Other ways of estimating how much carbon is exchanged between vegetated
areas and the atmosphere include looking at how many plants or forests are in a
particular region and studying land-use changes, combining that information
with carbon emission estimates. But those methods have spatial or temporal
limitations that the study authors tried to address with their machine-learning
method.
Knowing where plants are taking up carbon and where they’re emitting it is
important for monitoring how forests and other vegetated regions respond to a
changing climate. “The Amazon was considered a substantial carbon sink because
of large tracts of pristine forest that soak up carbon dioxide,” said Sassan
Saatchi, principal scientist at JPL and the study lead investigator. “However,
our results show that overall, the Amazon Basin is becoming almost neutral in
terms of carbon balance because deforestation, degradation, and the impacts of
warming, frequent droughts, and fires over the past two decades release carbon
dioxide to the atmosphere.”
Saatchi and his colleagues developed their analysis so that it’s easier to
track changes in vegetated areas based on data collected on the ground as well
as remotely. “Our approach is designed to make sure we can systematically
balance the global carbon budget every year, and that countries can use the results
and methodology for carbon management and their own reporting needs,” he said.
This map shows the change in how much carbon a vegetated area stored or emitted between the years 2000 and 2019. Greener areas absorbed more carbon than they emitted, while more pink and purple regions released more carbon than they stored.
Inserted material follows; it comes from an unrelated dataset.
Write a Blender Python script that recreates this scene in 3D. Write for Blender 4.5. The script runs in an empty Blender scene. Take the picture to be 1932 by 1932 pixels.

One megagram of carbon (MgC) is one metric ton. Credits: NASA/JPL-Caltech
This budgeting analysis helped the researchers better understand the
dynamics of how forests and other vegetated areas around the world were storing
the carbon that they’re absorbing from the atmosphere. “Many previous studies
found that vegetation around the world absorbs a lot of atmospheric carbon
dioxide,” said study lead author Alan Xu, a carbon researcher at JPL and UCLA.
“It gives the impression that global forests are growing and getting bigger
everywhere, but that’s not the case.”
Missing Pieces
This study helps to fill in the picture of where and how trees and plants
are absorbing or emitting carbon, but there’s more work to be done. The
satellite-based carbon maps in this study covered about 39 square miles (100
square kilometers) at a time, but they couldn’t necessarily pick up changes
happening on smaller scales. And there was some information about how forests
stored and emitted carbon within those maps that wasn’t necessarily accounted
for in the researchers’ source-sink calculations. Some of these information
gaps should be remedied by higher-resolution carbon maps provided by newer
satellites already in orbit, as well as upcoming missions like the NASA-Indian
Space Research Organization’s NISAR.
It’s important to understand how regions around the world absorb and emit
carbon dioxide, said Harris. “If we’re not getting these patterns right, we may
be missing some of these ecosystems and how they’re affecting the carbon
cycle.” But she is encouraged by the sheer amount of data becoming available to
climate scientists on how the greenhouse gas moves between the atmosphere and
Earth’s forests, grasslands, and other vegetated areas.
Saatchi is hopeful that having a more systematic and consistent approach to
keeping track of which parts of the world are acting as carbon sources or sinks
will enable better monitoring across regions and countries. “It could allow
countries around the world to use the data as guidance for meeting their
national commitments to the Paris Climate Agreement.”